The landing would be the first-ever human mission to the dark side of the Moon, which has a different composition to sites on the near side where previous missions have landed, The Associated Press explained.

The South Pole–Aitken Basin is more than 15,000 miles across and 8 miles deep. Though officials revealed few details about the exact mission site, a study published in May by the Planetary Science Institute at the China University of Geosciences said the Chang'e 4 would analyze the Von Kármán crater, which sits deep inside the huge basin.

More than a ton of equipment will be landed on the lunar surface. The instruments on the rover will allow researchers to study local lunar geology and analyze the solar wind. Another experiment will test how well plants grow in the Moon's weak gravity.

Ye Quanzhi, an astronomer at the California Institute of Technology, told the South China Morning Post that the huge basin is "one of the largest known impact structures in the solar system, suggesting it was formed from a gigantic impact and could have excavated a lot of materials from the interior. If Chang'e 4 is able to sample these materials, we will get to learn the composition of the Moon's interior."

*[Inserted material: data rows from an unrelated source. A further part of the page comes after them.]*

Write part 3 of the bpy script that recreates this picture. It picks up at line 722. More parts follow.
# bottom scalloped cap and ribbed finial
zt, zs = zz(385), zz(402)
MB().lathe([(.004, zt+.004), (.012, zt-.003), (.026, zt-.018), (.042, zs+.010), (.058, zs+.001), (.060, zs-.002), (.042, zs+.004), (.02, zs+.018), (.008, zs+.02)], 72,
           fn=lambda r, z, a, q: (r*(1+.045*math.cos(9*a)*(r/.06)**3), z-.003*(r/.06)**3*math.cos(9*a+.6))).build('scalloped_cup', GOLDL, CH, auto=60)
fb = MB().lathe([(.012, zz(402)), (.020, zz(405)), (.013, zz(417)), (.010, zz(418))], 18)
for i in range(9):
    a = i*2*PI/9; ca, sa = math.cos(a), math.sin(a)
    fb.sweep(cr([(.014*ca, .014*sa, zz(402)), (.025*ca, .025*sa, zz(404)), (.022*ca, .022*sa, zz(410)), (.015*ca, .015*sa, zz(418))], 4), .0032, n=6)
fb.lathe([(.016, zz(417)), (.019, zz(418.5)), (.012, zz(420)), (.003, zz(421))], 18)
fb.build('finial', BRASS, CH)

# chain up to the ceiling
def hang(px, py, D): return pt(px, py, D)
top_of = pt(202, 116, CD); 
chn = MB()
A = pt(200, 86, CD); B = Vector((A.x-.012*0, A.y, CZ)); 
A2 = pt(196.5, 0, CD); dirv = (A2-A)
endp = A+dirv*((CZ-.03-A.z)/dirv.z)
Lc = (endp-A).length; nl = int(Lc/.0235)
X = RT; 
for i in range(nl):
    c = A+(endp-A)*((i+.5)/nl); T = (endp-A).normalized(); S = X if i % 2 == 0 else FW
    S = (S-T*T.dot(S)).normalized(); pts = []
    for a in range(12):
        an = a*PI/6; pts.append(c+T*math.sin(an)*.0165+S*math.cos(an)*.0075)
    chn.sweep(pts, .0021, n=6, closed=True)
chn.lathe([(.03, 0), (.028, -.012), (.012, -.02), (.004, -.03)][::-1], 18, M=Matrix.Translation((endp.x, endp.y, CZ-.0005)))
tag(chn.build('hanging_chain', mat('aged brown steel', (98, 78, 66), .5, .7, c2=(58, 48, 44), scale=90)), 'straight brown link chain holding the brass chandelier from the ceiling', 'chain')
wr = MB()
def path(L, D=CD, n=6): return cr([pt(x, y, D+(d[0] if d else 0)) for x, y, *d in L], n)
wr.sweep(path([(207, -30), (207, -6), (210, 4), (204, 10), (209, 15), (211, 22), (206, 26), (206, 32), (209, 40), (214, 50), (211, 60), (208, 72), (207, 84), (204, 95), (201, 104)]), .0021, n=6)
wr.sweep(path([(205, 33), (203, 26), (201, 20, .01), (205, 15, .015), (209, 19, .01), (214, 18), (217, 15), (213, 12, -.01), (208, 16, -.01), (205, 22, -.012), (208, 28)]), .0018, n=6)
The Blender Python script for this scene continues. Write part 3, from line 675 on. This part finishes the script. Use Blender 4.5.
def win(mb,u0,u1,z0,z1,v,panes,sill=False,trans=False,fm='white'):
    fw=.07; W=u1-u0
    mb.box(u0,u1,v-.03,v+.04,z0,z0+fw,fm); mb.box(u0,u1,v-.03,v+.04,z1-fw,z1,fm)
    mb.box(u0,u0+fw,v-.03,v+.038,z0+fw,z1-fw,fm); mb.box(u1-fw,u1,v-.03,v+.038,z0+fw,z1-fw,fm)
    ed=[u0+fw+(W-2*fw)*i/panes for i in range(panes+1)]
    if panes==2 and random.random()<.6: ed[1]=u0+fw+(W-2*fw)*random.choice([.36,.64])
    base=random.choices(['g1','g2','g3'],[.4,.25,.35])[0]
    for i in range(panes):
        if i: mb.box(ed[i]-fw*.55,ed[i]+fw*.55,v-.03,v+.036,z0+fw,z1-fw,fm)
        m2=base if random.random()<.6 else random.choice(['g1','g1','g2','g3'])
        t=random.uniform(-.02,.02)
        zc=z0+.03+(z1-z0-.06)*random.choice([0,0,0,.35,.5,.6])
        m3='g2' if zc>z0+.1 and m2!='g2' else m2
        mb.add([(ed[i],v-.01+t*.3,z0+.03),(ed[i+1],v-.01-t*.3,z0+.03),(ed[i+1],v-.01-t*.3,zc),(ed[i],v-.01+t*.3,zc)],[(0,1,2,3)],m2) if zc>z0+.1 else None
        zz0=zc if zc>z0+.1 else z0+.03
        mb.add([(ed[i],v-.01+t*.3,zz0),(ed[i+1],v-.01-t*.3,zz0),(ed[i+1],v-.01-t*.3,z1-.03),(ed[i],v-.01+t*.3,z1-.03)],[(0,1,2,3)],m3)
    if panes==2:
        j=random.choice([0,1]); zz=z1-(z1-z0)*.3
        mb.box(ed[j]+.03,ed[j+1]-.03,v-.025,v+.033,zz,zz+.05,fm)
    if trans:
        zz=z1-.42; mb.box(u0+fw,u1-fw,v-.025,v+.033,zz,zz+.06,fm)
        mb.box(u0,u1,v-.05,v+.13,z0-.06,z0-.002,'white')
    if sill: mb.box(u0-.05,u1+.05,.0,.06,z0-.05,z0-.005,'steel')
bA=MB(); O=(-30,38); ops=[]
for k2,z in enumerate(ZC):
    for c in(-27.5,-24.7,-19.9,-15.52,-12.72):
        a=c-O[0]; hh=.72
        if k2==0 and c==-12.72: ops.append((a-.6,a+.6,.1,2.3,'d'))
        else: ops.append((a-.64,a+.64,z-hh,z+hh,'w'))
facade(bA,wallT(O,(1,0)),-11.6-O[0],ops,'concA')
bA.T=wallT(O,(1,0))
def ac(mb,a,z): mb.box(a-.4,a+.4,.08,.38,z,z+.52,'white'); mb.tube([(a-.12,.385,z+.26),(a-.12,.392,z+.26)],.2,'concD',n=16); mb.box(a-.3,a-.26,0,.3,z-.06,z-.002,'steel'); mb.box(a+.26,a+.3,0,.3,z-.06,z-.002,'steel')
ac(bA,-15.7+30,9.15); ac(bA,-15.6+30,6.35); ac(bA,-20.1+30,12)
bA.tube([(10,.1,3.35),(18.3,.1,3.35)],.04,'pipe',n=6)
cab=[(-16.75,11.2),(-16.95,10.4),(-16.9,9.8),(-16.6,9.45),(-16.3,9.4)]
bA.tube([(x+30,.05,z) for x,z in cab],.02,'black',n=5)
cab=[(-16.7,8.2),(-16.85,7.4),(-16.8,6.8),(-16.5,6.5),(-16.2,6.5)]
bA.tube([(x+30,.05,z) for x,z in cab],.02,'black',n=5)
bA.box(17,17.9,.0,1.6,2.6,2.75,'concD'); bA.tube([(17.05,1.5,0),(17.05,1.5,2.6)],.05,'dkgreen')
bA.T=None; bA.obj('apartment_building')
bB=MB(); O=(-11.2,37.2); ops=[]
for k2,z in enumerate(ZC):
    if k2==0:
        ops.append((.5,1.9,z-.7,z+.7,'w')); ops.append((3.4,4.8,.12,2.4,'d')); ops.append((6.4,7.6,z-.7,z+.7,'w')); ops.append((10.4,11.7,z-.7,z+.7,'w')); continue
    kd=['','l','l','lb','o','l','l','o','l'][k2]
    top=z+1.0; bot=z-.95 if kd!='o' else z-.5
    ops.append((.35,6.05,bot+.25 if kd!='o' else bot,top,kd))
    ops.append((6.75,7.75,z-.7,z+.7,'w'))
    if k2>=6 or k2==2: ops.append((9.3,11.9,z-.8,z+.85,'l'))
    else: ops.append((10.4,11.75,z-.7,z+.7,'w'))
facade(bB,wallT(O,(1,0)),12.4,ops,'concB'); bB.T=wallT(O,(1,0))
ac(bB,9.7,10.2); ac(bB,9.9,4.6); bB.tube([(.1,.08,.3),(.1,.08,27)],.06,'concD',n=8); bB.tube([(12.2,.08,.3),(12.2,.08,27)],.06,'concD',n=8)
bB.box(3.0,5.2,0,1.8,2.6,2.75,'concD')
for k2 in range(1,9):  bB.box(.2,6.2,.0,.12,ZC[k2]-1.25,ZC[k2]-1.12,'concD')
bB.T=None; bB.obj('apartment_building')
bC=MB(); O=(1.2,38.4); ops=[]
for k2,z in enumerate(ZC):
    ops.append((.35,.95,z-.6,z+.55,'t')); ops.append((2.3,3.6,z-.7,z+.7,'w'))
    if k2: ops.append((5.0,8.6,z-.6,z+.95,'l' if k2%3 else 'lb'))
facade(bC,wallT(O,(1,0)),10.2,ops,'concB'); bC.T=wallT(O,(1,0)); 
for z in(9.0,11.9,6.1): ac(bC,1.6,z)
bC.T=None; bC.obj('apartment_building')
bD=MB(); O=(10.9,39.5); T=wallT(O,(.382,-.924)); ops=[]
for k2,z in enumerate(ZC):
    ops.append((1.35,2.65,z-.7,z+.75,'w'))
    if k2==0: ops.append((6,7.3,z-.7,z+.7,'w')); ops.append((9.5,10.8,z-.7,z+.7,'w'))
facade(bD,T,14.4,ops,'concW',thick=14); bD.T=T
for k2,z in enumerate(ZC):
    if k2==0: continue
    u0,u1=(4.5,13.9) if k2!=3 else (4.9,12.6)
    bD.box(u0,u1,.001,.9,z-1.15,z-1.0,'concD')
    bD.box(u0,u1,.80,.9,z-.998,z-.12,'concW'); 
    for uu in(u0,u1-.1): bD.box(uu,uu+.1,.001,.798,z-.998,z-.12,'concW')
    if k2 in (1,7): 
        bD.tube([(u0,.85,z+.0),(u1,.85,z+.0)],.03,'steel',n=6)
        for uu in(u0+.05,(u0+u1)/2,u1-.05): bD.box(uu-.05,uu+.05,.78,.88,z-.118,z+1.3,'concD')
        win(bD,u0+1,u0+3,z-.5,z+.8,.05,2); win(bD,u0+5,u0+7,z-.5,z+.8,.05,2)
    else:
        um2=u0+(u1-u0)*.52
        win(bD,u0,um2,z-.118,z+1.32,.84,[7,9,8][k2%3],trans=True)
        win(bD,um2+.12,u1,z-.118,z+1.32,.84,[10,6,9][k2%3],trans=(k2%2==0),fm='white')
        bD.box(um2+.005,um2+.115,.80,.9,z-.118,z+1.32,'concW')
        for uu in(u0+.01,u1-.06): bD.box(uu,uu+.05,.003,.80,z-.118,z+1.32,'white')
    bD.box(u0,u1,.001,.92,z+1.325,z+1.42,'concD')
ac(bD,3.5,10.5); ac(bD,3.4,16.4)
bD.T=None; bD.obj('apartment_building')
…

Mission control will need to grapple with communication difficulties, given the spacecraft will travel to the side of the Moon, which is always facing away from Earth. Messages to and from the Chang'e 4 will be bounced off China's Queqiao satellite, which is in orbit above the dark side of the Moon.

A mission to the lunar surface can also allow scientists to use the Moon as an observation post for the Earth and sun, while its distance from home means radio astronomy can be performed without interference from terrestrial broadcasts, The Guardian noted.

Chang'e 4 is a major advance for the Chinese lunar program. The first two Chang'e missions sent probes into orbit around the Moon, while the third successfully landed a lander and rover on the Moon's near side.

This mission will be followed by Chang'e 5 and 6, which will attempt to collect lunar samples and bring them back to Earth. Chang'e 5 is due to launch in December 2019.